Problem details: Set down the data below from its first line to the line holding "rnd = random.Random(7)", inclusive; omit all pictures.

Dataset extract:
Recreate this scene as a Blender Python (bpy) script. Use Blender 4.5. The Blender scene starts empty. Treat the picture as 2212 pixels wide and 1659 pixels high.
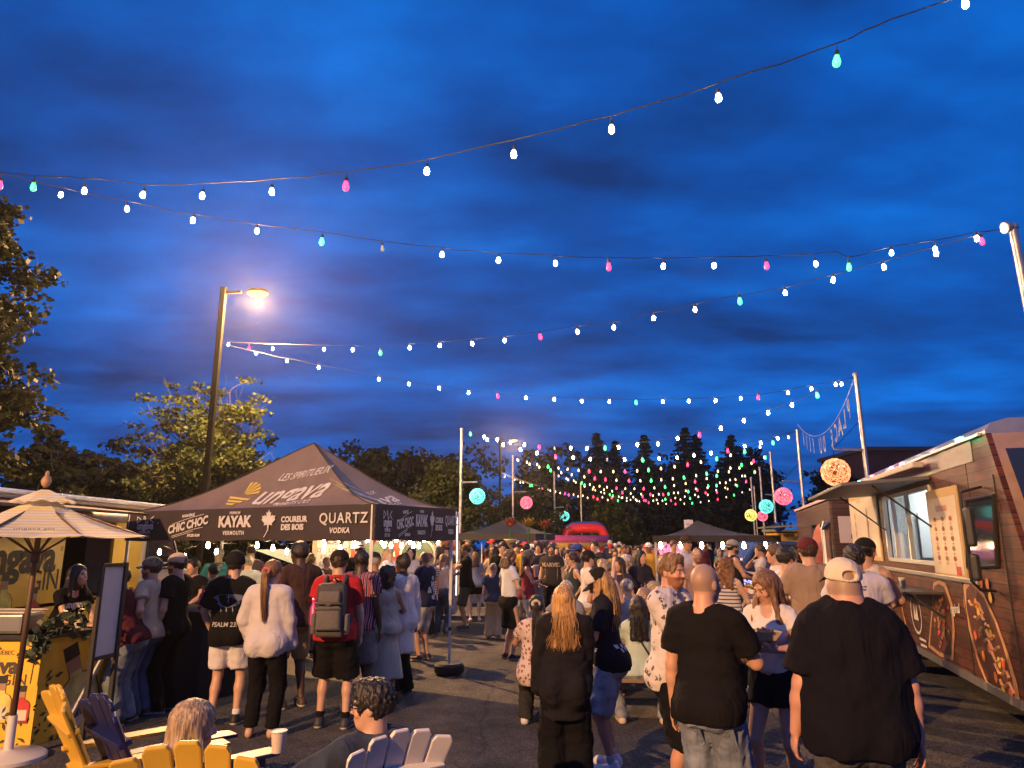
import bpy, bmesh, math, random
import numpy as np
from mathutils import Vector, Matrix
from mathutils.bvhtree import BVHTree

S = bpy.context.scene
COL = S.collection
R = math.radians
rnd = random.Random(7)

# ------------------------------------------------------------------ camera
CAMZ, PITCH, FPX, CX, CY = 1.85, R(12.5), 1534.3, 1106.0, 829.5
cam_d = bpy.data.cameras.new('camera')
cam_d.sensor_fit = 'HORIZONTAL'
cam_d.sensor_width = 34.6
cam_d.lens = 24.0
cam_d.clip_start = 0.1
cam_d.clip_end = 2000
cam = bpy.data.objects.new('camera', cam_d)
cam.location = (0, 0, CAMZ)
cam.rotation_euler = (R(90) + PITCH, 0, 0)
COL.objects.link(cam)
S.camera = cam

# ------------------------------------------------------------------ world: blue-hour sky with broken cloud
W = bpy.data.worlds.new('World')
S.world = W
W.use_nodes = True
wn, wl = W.node_tree.nodes, W.node_tree.links
wn.clear()
def WN(t, **k):
    n = wn.new(t)
    for a, b in k.items():
        setattr(n, a, b)
    return n
def wmath(op, a, b=None, c=None):
    n = WN('ShaderNodeMath', operation=op)
    for i, v in enumerate((a, b, c)):
        if v is None: continue
        if isinstance(v, (int, float)): n.inputs[i].default_value = v
        else: wl.new(v, n.inputs[i])
    return n.outputs[0]
tc = WN('ShaderNodeTexCoord')
sep = WN('ShaderNodeSeparateXYZ'); wl.new(tc.outputs['Generated'], sep.inputs[0])
zc = wmath('MAXIMUM', sep.outputs[2], 0.0)
den = wmath('ADD', zc, 0.14)
u_ = wmath('DIVIDE', sep.outputs[0], den)
v_ = wmath('DIVIDE', sep.outputs[1], den)
comb = WN('ShaderNodeCombineXYZ'); wl.new(u_, comb.inputs[0]); wl.new(v_, comb.inputs[1])
mp = WN('ShaderNodeMapping'); wl.new(comb.outputs[0], mp.inputs[0])
mp.inputs['Rotation'].default_value = (0, 0, R(-14)); mp.inputs['Scale'].default_value = (0.80, 1.35, 1)
mp.inputs['Location'].default_value = (3.3, 1.7, 0)
n1 = WN('ShaderNodeTexNoise'); n1.inputs['Scale'].default_value = 1.05; n1.inputs['Detail'].default_value = 7; n1.inputs['Roughness'].default_value = 0.46
n1.inputs['Distortion'].default_value = 0.25
wl.new(mp.outputs[0], n1.inputs['Vector'])
n2 = WN('ShaderNodeTexNoise'); n2.inputs['Scale'].default_value = 4.2; n2.inputs['Detail'].default_value = 6; n2.inputs['Roughness'].default_value = 0.55
wl.new(mp.outputs[0], n2.inputs['Vector'])
cl = wmath('ADD', wmath('MULTIPLY', n1.outputs[0], 0.70), wmath('MULTIPLY', n2.outputs[0], 0.30))
ramp = WN('ShaderNodeValToRGB'); wl.new(cl, ramp.inputs[0])
cr = ramp.color_ramp
cr.elements[0].position = 0.36; cr.elements[0].color = (0.005, 0.033, 0.165, 1)
cr.elements[1].position = 0.68; cr.elements[1].color = (0.003, 0.158, 0.68, 1)
e = cr.elements.new(0.5); e.color = (0.003, 0.077, 0.39, 1)
# physically based twilight underneath the cloud deck
sky = WN('ShaderNodeTexSky', sky_type='NISHITA')
sky.sun_disc = False
sky.sun_elevation = R(-4.0); sky.sun_rotation = R(20); sky.altitude = 60
skm = WN('ShaderNodeMixRGB', blend_type='MULTIPLY'); skm.inputs[0].default_value = 1; skm.inputs[2].default_value = (0.03, 0.055, 0.09, 1)
wl.new(sky.outputs[0], skm.inputs[1])
add = WN('ShaderNodeMixRGB', blend_type='ADD'); add.inputs[0].default_value = 1
wl.new(ramp.outputs[0], add.inputs[1]); wl.new(skm.outputs[0], add.inputs[2])
bg = WN('ShaderNodeBackground'); bg.inputs[1].default_value = 1.1
wl.new(add.outputs[0], bg.inputs[0])
wo = WN('ShaderNodeOutputWorld'); wl.new(bg.outputs[0], wo.inputs[0])
W.cycles.sampling_method = 'MANUAL'; W.cycles.sample_map_resolution = 512

S.view_settings.view_transform = 'Standard'
S.view_settings.look = 'None'
S.view_settings.exposure = 0.0
S.view_settings.gamma = 1.0
S.view_settings.use_curve_mapping = False
S.cycles.use_denoising = True
S.cycles.volume_bounces = 0
S.cycles.sample_clamp_indirect = 4.0
S.cycles.max_bounces = 5
S.cycles.diffuse_bounces = 2
S.cycles.glossy_bounces = 3
S.cycles.transparent_max_bounces = 6
S.cycles.use_light_tree = True
S.cycles.caustics_reflective = False
S.cycles.caustics_refractive = False

# ------------------------------------------------------------------ pixel -> world (reference frame 2212 x 1659)
CP, SP = math.cos(PITCH), math.sin(PITCH)
def ray(px, py):
    x = (px - CX) / FPX; u = (CY - py) / FPX
    return Vector((x, CP - SP * u, SP + CP * u))
def at(px, py, Y):
    d = ray(px, py); return Vector((0, 0, CAMZ)) + d * (Y / d.y)
def ath(px, py, z):
    d = ray(px, py); return Vector((0, 0, CAMZ)) + d * ((z - CAMZ) / d.z)
def gnd(px, py):
    return ath(px, py, 0.0)

# ------------------------------------------------------------------ materials
MATS = {}
def nodes_of(name):
    m = bpy.data.materials.new(name); m.use_nodes = True
    nt = m.node_tree
    return m, nt, nt.nodes, nt.links, nt.nodes['Principled BSDF']
def mat(name, col, rough=0.6, metal=0.0, emit=None, estr=1.0, noise=None, nscale=8.0, bump=0.0, bscale=60.0, trans=0.0, alpha=1.0, stretch=None, spec=None):
    """plain procedural material: base colour broken by noise, fine bump"""
    if name in MATS: return MATS[name]
    m, nt, N, L, P = nodes_of(name)
    c = tuple(col) + (1,) if len(col) == 3 else col
    P.inputs['Base Color'].default_value = c
    P.inputs['Roughness'].default_value = rough
    P.inputs['Metallic'].default_value = metal
    if spec is not None: P.inputs['Specular IOR Level'].default_value = spec
    if trans: P.inputs['Transmission Weight'].default_value = trans
    if alpha < 1: P.inputs['Alpha'].default_value = alpha
    if emit:
        P.inputs['Emission Color'].default_value = tuple(emit) + (1,)
        P.inputs['Emission Strength'].default_value = estr
    if noise or bump:
        t = N.new('ShaderNodeTexCoord'); mpn = N.new('ShaderNodeMapping'); L.new(t.outputs['Object'], mpn.inputs[0])
        if stretch: mpn.inputs['Scale'].default_value = stretch
    if noise:
        n = N.new('ShaderNodeTexNoise'); n.inputs['Scale'].default_value = nscale; n.inputs['Detail'].default_value = 5
        L.new(mpn.outputs[0], n.inputs['Vector'])
        r = N.new('ShaderNodeValToRGB'); L.new(n.outputs[0], r.inputs[0])
        r.color_ramp.elements[0].position = 0.3; r.color_ramp.elements[1].position = 0.7
        r.color_ramp.elements[0].color = tuple(max(0, v * (1 - noise)) for v in c[:3]) + (1,)
        r.color_ramp.elements[1].color = tuple(min(1, v * (1 + noise)) for v in c[:3]) + (1,)
        L.new(r.outputs[0], P.inputs['Base Color'])
        rr = N.new('ShaderNodeMapRange'); L.new(n.outputs[0], rr.inputs[0])
        rr.inputs[3].default_value = max(0, rough - 0.1); rr.inputs[4].default_value = min(1, rough + 0.1)
        L.new(rr.outputs[0], P.inputs['Roughness'])
    if bump:
        n = N.new('ShaderNodeTexNoise'); n.inputs['Scale'].default_value = bscale; n.inputs['Detail'].default_value = 4
        L.new(mpn.outputs[0], n.inputs['Vector'])
        b = N.new('ShaderNodeBump'); b.inputs['Strength'].default_value = bump; b.inputs['Distance'].default_value = 0.02
        L.new(n.outputs[0], b.inputs['Height']); L.new(b.outputs[0], P.inputs['Normal'])
    MATS[name] = m
    return m

# ------------------------------------------------------------------ objects
ORG = {}
def tag(o, label=None, cat=None, group=None, kind=None):
    if label: o['label'] = label
    if cat: o['category'] = cat
    if group: o['group'] = group
    if kind: o['kind'] = kind
    return o
def thing(name, label, cat, loc=(0, 0, 0), rz=0.0, group=None):
    o = bpy.data.objects.new(name, None); COL.objects.link(o)
    o.location = loc; o.rotation_euler = (0, 0, rz); o.empty_display_size = 0.1
    ORG[o.name] = (Vector(loc), rz)
    return tag(o, label, cat, group)
def org(parent):
    p = parent
    while p.parent: p = p.parent
    return ORG.get(p.name, (Vector((0, 0, 0)), 0.0))
def link(name, me, m, parent=None, label=None):
    o = bpy.data.objects.new(name, me); COL.objects.link(o)
    if m is not None:
        if not me.materials: me.materials.append(m)
    if parent is not None: o.parent = parent
    if label: o['label'] = label
    return o
def copy_tree(o, parent=None):
    c = o.copy(); COL.objects.link(c)
    if parent is not None:
        c.parent = parent; c.matrix_parent_inverse = Matrix.Identity(4)
    for ch in list(o.children): copy_tree(ch, c)
    return c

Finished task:
Recreate this scene as a Blender Python (bpy) script. Use Blender 4.5. The Blender scene starts empty. Treat the picture as 2212 pixels wide and 1659 pixels high.
import bpy, bmesh, math, random
import numpy as np
from mathutils import Vector, Matrix
from mathutils.bvhtree import BVHTree

S = bpy.context.scene
COL = S.collection
R = math.radians
rnd = random.Random(7)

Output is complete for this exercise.